Monday, June 8, 2009

Beyond the Storm there will be no calm

Predicting that the next energy crisis is closer than most folk realize is, unfortunately, in some ways the easier part of a look into our future. Because the expectation, fostered by TV movies and our experience from last year, is that should there be another crisis, that it will last only a short time before there is some remedial measure, whether it be a surge in production from Saudi Arabia; withdrawals from the strategic reserve, or some more mythical remedy, somehow, after a short time, the crisis will be resolved.

But the unfortunate reality is that the next time we dance this particular waltz the tune will require a different set of dance steps. Because the solutions that have helped in the recent past to help ameliorate the reduction in traditional supplies of crude have not got the investment, nor have they carried out the development that will allow additional supplies of oil to suddenly spring into being. One of the more obvious examples of this is the increase in supply from the oil sands of Alberta. It was not that long ago that we were looking toward output levels of 3.5 mbd from those deposits, initially by 2015. But just today Standard and Poor’s has lowered the credit rating for companies working in those fields.
“The downturn in oil prices that began in the second half of 2008 brought to the forefront the rapid increase in operating costs that oil-sands producers reported,” Standard & Poor’s said. “At the time we originally rated oil-sands producers, we expected operating costs to be in the teens. We have seen operating costs rise to more than C$30 ($26.75) per barrel on average and rise above C$40 a barrel for some producers in 2008.”

The investments that would be required to bring the production to 3.5 mbd in 2020, the more recent target are not being made. Syncrude has been cutting production, Suncor is merging with PetroCanada as a better place to invest, rather than just in the oil sands. It is this lack of investment, or the curtailment or delay in moving previous investments forward that are now of concern.
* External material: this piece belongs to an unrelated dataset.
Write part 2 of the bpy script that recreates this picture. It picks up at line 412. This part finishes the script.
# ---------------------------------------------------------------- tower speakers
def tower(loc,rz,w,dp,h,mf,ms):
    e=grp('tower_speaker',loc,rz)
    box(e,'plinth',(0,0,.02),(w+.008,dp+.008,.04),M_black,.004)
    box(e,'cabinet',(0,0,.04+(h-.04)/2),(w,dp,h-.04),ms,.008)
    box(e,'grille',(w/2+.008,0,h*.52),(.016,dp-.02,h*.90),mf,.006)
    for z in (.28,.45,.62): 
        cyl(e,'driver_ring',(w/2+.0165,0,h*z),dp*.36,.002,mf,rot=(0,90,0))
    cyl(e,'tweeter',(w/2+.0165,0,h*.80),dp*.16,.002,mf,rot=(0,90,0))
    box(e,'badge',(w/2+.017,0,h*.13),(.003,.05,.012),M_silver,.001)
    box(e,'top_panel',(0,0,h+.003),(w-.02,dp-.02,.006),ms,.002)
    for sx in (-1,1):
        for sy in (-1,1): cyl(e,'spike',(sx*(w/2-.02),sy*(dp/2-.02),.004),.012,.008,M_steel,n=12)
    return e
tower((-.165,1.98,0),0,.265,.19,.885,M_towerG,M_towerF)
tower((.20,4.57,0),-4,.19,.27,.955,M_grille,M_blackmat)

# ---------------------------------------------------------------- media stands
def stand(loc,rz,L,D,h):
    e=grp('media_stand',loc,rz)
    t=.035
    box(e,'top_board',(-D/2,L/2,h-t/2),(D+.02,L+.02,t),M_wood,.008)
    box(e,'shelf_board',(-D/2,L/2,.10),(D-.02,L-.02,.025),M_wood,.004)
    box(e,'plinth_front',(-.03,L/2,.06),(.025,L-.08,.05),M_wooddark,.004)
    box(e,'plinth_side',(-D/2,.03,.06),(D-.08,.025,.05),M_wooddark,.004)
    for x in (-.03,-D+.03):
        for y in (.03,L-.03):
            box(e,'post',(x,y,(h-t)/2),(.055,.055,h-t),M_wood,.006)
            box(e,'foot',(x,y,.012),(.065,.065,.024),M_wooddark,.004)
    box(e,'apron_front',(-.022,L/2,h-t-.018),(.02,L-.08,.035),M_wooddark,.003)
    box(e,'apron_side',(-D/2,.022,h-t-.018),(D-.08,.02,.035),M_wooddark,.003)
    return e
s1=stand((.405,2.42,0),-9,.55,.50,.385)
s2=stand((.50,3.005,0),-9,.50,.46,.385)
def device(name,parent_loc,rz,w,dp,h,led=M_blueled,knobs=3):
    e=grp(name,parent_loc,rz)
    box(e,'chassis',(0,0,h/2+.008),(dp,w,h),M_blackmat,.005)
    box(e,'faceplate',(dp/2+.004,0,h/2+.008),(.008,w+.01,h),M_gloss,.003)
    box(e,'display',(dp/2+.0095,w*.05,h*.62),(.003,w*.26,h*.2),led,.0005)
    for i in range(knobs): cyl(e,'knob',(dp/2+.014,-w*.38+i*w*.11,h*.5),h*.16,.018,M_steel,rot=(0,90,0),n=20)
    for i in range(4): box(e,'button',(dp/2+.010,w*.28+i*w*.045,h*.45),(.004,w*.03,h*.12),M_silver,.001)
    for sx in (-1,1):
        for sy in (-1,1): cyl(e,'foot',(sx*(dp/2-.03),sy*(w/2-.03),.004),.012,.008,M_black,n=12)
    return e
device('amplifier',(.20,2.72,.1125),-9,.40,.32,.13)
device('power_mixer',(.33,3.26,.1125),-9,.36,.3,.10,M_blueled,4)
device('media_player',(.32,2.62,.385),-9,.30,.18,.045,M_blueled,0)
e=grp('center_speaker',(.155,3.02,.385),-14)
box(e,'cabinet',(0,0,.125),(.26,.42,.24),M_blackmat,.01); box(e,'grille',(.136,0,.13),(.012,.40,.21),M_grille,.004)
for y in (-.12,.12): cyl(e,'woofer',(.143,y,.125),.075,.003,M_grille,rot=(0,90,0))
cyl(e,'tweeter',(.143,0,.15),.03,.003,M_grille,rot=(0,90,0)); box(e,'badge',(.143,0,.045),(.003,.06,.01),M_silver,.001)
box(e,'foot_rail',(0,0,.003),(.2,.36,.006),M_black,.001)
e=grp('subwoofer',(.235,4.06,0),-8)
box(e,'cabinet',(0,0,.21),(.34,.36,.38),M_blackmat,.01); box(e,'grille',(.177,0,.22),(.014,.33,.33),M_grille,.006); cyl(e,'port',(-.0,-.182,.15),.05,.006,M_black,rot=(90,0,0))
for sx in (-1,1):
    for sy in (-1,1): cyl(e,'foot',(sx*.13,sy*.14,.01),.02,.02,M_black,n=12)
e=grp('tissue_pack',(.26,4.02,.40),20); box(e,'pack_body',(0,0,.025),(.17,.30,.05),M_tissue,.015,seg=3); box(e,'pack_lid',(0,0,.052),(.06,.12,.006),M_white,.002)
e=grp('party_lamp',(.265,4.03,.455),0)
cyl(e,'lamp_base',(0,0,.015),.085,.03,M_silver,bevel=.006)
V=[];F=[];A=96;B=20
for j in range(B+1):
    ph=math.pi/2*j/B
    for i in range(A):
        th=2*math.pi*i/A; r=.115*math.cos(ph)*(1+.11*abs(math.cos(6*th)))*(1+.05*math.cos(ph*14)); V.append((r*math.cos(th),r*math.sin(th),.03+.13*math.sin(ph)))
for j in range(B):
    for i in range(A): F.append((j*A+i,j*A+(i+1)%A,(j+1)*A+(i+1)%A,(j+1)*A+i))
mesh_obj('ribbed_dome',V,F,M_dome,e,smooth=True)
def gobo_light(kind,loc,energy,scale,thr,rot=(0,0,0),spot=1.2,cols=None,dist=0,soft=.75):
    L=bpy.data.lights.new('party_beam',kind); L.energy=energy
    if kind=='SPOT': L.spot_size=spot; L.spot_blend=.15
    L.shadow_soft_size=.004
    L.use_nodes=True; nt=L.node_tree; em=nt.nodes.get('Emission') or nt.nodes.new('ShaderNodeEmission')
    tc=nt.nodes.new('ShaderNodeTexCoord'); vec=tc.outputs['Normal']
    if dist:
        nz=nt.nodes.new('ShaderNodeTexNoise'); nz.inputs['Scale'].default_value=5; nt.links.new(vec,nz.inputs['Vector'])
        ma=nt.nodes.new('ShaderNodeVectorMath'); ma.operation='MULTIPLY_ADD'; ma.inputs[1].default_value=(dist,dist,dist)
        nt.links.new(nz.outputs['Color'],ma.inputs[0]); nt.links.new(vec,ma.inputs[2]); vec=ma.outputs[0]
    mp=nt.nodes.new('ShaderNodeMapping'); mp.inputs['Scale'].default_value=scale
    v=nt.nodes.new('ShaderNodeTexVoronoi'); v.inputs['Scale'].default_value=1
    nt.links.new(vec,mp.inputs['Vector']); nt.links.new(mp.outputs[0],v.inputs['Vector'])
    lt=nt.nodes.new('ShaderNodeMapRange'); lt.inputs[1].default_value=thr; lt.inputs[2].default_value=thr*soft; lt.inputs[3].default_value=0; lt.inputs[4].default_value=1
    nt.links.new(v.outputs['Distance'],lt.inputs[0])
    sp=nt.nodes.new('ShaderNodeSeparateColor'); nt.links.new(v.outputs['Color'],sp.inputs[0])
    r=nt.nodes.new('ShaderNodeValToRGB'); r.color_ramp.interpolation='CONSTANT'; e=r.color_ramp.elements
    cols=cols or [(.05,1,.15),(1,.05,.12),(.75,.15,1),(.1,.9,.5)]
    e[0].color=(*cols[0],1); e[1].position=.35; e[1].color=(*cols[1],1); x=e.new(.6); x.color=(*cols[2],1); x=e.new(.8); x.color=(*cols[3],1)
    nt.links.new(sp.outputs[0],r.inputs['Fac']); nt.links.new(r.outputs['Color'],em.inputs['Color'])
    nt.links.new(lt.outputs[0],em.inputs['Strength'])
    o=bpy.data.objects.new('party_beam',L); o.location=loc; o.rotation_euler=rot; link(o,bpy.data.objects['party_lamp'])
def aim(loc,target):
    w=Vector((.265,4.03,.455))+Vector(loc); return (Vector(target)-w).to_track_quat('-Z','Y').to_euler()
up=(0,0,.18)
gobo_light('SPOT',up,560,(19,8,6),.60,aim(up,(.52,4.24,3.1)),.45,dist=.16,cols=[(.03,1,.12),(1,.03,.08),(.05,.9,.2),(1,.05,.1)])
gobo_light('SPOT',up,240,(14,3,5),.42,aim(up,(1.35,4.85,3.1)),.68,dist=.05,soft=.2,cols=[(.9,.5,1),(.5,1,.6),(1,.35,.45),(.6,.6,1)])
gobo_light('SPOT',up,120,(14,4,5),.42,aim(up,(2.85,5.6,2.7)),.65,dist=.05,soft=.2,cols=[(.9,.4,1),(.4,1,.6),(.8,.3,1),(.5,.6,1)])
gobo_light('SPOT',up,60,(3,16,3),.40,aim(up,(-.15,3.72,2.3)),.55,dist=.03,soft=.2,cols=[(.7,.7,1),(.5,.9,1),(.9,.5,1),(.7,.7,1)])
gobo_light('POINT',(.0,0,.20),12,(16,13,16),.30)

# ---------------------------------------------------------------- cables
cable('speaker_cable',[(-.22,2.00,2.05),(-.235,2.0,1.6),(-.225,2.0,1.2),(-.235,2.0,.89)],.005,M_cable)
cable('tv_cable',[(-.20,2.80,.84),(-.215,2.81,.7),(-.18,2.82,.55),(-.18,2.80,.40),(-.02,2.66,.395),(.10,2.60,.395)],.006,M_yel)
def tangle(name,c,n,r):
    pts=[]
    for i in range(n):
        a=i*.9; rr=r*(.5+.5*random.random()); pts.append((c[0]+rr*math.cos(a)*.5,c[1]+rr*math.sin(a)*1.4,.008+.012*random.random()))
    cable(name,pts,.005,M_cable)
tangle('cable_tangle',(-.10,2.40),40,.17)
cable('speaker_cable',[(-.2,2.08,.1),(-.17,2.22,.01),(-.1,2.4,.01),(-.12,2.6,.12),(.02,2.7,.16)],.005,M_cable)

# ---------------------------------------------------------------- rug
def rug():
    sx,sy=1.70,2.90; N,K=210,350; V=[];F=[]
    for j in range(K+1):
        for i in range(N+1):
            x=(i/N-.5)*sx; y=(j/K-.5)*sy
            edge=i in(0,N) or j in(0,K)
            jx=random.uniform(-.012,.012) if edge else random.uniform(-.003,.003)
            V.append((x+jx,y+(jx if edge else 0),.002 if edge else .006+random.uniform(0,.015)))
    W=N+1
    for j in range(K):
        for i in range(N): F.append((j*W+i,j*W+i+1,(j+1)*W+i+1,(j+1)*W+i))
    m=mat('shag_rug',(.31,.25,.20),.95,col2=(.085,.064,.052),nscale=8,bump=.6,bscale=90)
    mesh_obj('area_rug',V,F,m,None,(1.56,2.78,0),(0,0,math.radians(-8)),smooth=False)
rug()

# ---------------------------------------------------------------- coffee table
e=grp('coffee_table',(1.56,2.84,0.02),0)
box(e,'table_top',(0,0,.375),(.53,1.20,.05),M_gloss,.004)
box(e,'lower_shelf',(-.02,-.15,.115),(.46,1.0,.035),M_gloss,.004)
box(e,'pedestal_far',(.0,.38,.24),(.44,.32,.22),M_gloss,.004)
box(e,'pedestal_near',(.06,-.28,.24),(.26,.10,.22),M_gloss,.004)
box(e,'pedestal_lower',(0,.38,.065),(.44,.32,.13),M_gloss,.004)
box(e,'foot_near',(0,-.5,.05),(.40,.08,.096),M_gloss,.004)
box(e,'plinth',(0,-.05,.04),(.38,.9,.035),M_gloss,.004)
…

As the IEA has just noted
Over the last six months many planned large scale upstream oil and gas projects involving around 2 million barrels per day of oil production capacity and 1 billion cubic feet per day of gas supply were cancelled indefinitely, the IEA’s executive director Nobuo Tanaka today told the Asia Oil and Gas Conference in Kuala Lumpur, Malaysia.

A further 35 projects involving 4.2 million barrels per day of oil capacity and 2.3 billion cubic feet per day of gas capacity were delayed by at least 18 months.
His comments were matched by those from the Chief Executive of Shell:
Despite the current economic crisis, he said demand was projected to double by 2050 as the world population grows from 6 billion to 9 billion by that time. He said oil corporations should invest now in technology and develop new sources to reap benefits when the recovery comes.

"The oil and gas industry cannot supply all this additional demand ... this means the next price spike is in the making," he told more than 1,000 delegates at a two-day oil and gas conference here.
Some of the delays have been identified:
Though information is not always available, there has been in 2009 major projects deferment or cancellation in our region such as the Al Zour (615 thousand bpd), Al Shaheen (250 thousand bpd) and Al Jubail (400 thousand bpd) refineries in Kuwait, Qatar and Saudi Arabia respectively and the development of the Manifa (900 thousand bpd) oil field in Saudi Arabia which is said to be deferred by at least 18 months.

The Karan gas field in Saudi Arabia also is said to be delayed for a short while to allow a contract renegotiation.
A similar lack of investment in Russia (which is running at about 9.8 mbd of production significantly above the 8.35 mbd production from Saudi Arabia) is also raising concern
"Unless we invest large sums in the development of new fields in East Siberia, Yamal and the Arctic, in a certain period we will see the prime cost of oil production in Russia hike, which could affect the situation on the global market," Viktor Vekselberg said during discussions on oil prices at the St. Petersburg International Economic Forum.

These investments are not being made, and the time for them to have impact is passing. Thus as we begin to see the crisis develop over the next twelve months, one can also anticipate that the available production will not increase, but rather slide further, so that any growth in the world economy and end to the recession will likely be severely threatened by the increasing price of fuel.

Further, at that point, we may reach a situation where supply begins to fall, despite the higher prices, because of an inability to provide the greater volumes. At which time the lack of willingness to address this crisis will be brought home in a hurry, to those who currently ignore it.